St. Mary's County Planning Commission members on Nov. 25 reviewed the environmental and natural resources chapter of the St. Mary's 2050 comprehensive-plan update, pressing staff for clearer implementation language and better public-facing mapping.
Jessica, director of the county Department of Land Use and Growth Management, said the section is organized around areas of critical state concern, priority preservation areas and water resources and that much of the text carries forward from the 2010 plan while incorporating community input. "A lot of this stuff is already part of what our department does," she told the commission.
Commissioners focused questions on three practical topics: whether state-designated "targeted ecological areas" are mapped, how the plan treats farmland and preservation acreage, and whether proposed buffer protections would require a formal alternatives-analysis step for property owners.
Planner Stacy Clements said the targeted ecological areas are "a state mapped entity. We can access them through their GIS website," and staff confirmed those layers (wetlands, streams, slopes, soils and FEMA flood maps) are available in the county GIS and are being made more accessible on the county website.

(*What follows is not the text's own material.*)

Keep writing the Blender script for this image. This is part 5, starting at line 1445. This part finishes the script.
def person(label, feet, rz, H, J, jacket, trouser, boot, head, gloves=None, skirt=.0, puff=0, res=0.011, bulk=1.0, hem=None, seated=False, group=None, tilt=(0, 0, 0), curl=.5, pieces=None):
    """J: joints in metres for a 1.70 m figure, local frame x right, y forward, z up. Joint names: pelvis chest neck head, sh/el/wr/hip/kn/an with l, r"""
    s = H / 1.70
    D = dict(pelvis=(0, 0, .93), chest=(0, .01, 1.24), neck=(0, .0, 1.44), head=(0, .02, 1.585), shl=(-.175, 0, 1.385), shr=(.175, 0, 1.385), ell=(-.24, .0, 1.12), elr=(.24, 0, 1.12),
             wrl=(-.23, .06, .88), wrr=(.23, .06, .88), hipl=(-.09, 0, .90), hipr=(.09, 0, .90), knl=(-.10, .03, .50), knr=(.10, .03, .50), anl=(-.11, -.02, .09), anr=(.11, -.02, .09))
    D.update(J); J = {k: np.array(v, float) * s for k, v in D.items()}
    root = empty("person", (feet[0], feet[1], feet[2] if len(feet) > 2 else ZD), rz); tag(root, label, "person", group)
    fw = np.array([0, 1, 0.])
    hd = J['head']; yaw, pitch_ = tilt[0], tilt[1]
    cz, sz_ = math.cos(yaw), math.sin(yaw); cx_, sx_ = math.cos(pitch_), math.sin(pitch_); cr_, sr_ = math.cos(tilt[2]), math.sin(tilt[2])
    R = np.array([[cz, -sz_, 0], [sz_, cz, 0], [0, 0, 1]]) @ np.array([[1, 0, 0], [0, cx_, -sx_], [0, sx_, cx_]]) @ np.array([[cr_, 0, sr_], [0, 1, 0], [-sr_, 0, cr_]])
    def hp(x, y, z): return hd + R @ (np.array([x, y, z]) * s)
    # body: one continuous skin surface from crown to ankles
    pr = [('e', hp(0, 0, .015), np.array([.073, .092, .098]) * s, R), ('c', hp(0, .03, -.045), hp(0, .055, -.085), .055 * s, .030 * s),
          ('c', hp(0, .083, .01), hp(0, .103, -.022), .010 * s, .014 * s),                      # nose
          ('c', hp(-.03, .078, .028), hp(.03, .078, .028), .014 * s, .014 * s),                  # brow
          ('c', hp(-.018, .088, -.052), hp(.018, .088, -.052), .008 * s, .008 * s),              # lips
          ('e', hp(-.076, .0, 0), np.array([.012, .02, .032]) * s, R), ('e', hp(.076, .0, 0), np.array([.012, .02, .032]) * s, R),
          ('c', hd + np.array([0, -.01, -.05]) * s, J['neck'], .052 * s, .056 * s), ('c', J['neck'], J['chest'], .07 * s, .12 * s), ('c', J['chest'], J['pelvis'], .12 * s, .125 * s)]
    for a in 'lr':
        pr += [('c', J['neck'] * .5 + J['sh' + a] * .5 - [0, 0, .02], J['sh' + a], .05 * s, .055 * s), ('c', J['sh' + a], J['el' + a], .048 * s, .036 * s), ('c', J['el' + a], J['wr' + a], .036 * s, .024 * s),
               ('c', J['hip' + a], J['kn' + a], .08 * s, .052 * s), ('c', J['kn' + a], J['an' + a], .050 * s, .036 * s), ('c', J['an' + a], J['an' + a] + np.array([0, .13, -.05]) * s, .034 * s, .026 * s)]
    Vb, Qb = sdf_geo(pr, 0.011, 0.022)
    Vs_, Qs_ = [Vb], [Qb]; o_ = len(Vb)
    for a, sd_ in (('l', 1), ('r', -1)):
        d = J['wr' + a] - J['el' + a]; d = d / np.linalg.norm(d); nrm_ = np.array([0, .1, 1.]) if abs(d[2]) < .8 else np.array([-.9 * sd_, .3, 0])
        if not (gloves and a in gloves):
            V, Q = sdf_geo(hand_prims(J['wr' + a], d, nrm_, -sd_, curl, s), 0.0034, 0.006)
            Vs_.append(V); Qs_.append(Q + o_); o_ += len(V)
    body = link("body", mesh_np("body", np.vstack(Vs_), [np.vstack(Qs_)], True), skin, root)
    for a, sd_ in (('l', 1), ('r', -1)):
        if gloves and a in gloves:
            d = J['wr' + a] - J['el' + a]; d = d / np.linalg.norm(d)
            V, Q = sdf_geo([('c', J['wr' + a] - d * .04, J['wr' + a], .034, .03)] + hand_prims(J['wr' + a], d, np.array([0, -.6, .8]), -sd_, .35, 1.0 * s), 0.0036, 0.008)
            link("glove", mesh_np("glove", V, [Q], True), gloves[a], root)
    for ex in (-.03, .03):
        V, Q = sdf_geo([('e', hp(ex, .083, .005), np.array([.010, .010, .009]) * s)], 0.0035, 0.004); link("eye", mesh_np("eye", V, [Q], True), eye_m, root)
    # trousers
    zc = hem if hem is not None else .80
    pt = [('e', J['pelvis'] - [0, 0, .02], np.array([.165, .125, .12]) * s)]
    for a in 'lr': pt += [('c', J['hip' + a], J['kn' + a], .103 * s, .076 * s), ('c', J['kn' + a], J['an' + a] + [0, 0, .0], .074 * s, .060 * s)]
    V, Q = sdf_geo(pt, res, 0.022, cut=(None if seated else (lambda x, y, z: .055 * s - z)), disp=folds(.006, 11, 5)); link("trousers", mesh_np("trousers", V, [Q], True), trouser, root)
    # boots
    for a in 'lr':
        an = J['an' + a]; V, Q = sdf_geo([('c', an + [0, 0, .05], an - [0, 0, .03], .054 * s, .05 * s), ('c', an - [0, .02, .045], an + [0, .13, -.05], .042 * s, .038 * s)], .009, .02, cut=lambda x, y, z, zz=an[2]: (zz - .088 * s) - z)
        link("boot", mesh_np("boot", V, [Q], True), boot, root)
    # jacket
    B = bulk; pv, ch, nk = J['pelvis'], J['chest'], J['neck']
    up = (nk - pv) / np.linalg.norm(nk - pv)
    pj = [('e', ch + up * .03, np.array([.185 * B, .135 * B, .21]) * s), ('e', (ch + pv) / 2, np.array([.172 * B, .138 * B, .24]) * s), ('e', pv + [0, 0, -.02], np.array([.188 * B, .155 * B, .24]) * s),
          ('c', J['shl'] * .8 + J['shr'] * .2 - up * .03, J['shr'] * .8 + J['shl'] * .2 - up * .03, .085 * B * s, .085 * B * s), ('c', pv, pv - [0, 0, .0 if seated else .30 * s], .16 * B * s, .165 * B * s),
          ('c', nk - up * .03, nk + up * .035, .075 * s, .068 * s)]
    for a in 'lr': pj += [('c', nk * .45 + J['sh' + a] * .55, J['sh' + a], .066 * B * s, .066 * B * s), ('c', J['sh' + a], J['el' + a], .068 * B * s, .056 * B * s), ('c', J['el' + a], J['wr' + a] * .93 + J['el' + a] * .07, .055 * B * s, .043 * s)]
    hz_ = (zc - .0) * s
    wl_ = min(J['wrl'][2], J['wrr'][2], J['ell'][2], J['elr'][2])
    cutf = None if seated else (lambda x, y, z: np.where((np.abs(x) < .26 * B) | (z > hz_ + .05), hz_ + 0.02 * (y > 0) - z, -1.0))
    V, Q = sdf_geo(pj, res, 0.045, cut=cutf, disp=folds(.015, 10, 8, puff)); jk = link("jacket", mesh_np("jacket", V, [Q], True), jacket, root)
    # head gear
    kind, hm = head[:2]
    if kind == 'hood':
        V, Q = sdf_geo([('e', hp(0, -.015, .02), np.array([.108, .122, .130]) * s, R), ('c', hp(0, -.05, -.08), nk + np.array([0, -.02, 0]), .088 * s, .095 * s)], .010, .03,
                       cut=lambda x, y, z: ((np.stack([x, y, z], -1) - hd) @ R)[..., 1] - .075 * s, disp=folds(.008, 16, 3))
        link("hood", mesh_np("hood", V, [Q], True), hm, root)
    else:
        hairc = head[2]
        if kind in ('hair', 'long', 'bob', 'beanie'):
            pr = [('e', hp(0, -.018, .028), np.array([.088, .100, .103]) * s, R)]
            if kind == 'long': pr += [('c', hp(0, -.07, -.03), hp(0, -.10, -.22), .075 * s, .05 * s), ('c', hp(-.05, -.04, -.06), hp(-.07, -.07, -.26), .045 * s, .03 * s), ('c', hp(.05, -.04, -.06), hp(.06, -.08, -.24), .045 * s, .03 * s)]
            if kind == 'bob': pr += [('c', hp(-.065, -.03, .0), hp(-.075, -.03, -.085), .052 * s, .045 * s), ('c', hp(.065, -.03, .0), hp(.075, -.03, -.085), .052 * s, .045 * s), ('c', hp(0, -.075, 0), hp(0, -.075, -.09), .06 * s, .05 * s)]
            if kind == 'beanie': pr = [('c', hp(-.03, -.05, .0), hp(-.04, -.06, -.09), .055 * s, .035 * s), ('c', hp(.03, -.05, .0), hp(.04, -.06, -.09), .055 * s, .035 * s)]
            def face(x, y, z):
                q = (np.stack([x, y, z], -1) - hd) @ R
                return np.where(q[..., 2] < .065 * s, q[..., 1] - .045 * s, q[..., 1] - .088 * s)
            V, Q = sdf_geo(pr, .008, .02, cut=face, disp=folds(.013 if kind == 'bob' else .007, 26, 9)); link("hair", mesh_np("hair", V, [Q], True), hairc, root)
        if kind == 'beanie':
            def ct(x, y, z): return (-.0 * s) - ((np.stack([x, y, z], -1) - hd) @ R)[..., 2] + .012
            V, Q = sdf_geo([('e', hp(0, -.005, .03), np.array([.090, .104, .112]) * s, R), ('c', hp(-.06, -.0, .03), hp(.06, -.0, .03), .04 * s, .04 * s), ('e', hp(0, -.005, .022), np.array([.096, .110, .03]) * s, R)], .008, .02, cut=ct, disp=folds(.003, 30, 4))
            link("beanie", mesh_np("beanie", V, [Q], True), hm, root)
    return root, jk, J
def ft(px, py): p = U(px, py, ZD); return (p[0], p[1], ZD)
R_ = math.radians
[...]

On farming, commissioners asked whether the packet's priority-preservation acreage figure represented active farmland. Staff said exact active-farm acreage was not in the packet and that Economic Development would provide more complete maps and counts at the December meeting.
A contentious point was new action text that would ask for a "feasible alternatives analysis" before any buffer disturbance. Several commissioners worried that the word "require" could impose burdens on homeowners and small property owners; one said the language should be reframed to make the process lighter. IRG, a consultant on the plan, said the intent is "to give the option to incorporate that best practice" and that the county could calibrate the process locally. Staff agreed to prepare revised wording and to add subtext or examples describing what such an analysis might include.
The commission also discussed action 3.305, which would prioritize native buffers in headwaters and focus restoration "further upstream" rather than limiting policy to downstream protection. Commissioners asked for more explicit implementation steps and for any new language to be cross-referenced with the zoning or ordinance text where appropriate.
Why it matters: the section frames conservation and development decisions across St. Mary's County. Commissioners sought to balance environmental protection with predictability and cost for landowners, and they asked staff to return with clearer, actionable language and accessible GIS tools.
The commission set no formal motions or votes on the environmental chapter; staff said they would bring revised language, mapping clarifications and cross-references to ordinance/code sections back to the commission in a future packet.